Final Paper Assignment
Important Dates:
Paper proposal due: Tuesday, November 15, in class
First two paragraphs due: Thursday, November 17, in class
Oral presentations: Tu/Th/Tu, 11/29, 12/1, & 12/6 (if needed)
Papers due: Thurs, 12/8, at the beginning of class
NOTE: Students have the option of handing in a stamped, self-addressed postcard with their final papers, if they would like for their paper grades & final grades to be mailed to them. As a reminder: This paper will constitute 30% of your final grade.
Paper Topic:
Expanding on the model of critical writing initiated in the first paper, students will present a critical essay with a major research component. Research components may include: in-depth research into an artist’s or collective’s body of work, a comparison of a “new” work with its self-proclaimed artistic precedent or the source of its appropriation; analysis of the historicization and/or vocabularization of particular practices and/or theories in new media art.
These essays must discuss more than one work of art. Students may only write about digital art works by artists discussed in class presentations and readings.

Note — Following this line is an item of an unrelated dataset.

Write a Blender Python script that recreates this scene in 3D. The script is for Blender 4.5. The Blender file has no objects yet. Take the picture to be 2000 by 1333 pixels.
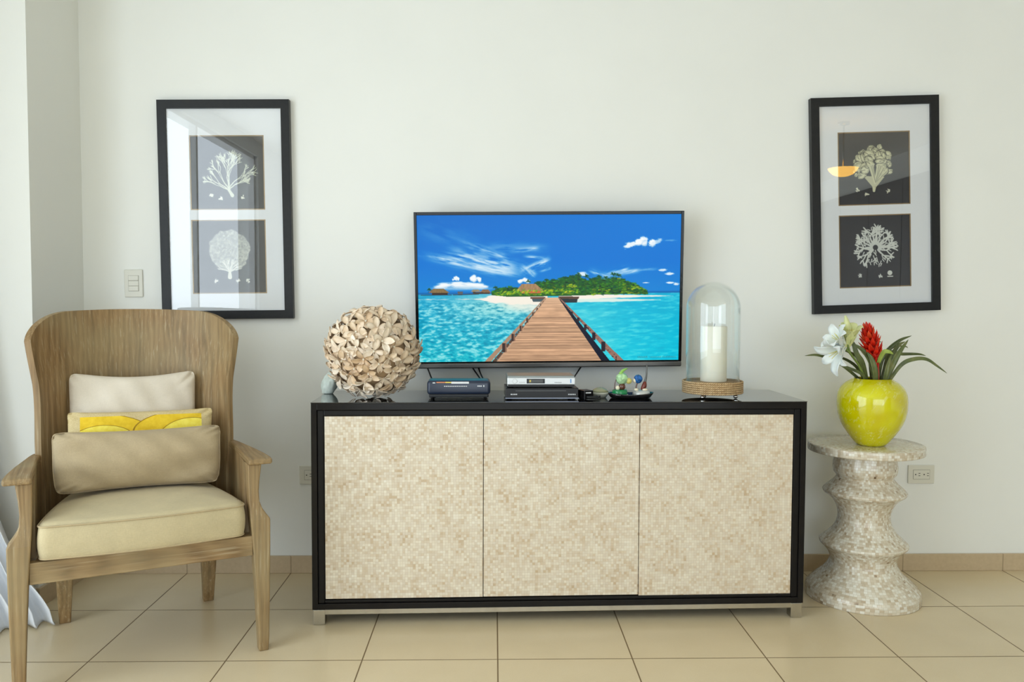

Paper Format & Guidelines:
The paper must be 10-12 pages long. (As always, it should have a title, your name, and page numbers, and it should be stapled.) This paper will require you to reflect critically on more than one work of art, offering a coherent thesis in relationship to the interpretation of the works. Formulation of this argument should be dependent upon the formal components or elements of the works, including a close-reading of the rhetorical relationship between word and image (or the visual and the verbal/linguistic, etc), which will also entail contextualizing the relationship between form and content.
I will be evaluating your ability to formulate a clear thesis, to argue in favor of this thesis, to identify and analyze the works' formal elements, and to synthesize and apply the vocabulary we’ve established through our readings and discussions. Your thesis should make a concise statement about what the works signify and the way in which they do so.
Oral Presentations:
I will email each of you to assign one of the above oral presentation dates. On this day, you must give an 8-10 minute presentation of the work you’ll be discussing. In this presentation, you should introduce us to the work (playing a maximum of three minutes of video, or otherwise projecting or exhibiting the image or work), and present your thesis about the work. The presentation will give you the opportunity to boil down your main argument and the primary evidence for your claim (i.e. sub-points). You should estimate that a full single-spaced page usually takes about 2.5 minutes to read. Therefore, your presentation should convey the content of approximately 2-3 double-spaced pages, allowing time for the display of the work. The goal of this exercise it to get you in the practice of beginning the process of writing by fleshing-out precise, specific claims, and then coming back to fill-in additional observations.
Paper Proposals:
You must turn in a 1-2 page paper proposal, outlining your topic, thesis, the main points you anticipate making in support of your thesis, and three potential research references, at least two of which must be from outside of the syllabus and not from the internet. Proposals must also outline the format of your presentation. (Will you be showing a dvd, a vhs tape, something online, a photocopy…?) These proposals must be turned in, in class, on Tuesday, November 15.
NOTE: We will have a Writing Workshop on the following class day, Thursday, November 17, and students must bring two copies of the first two paragraphs of their paper to class, on that day.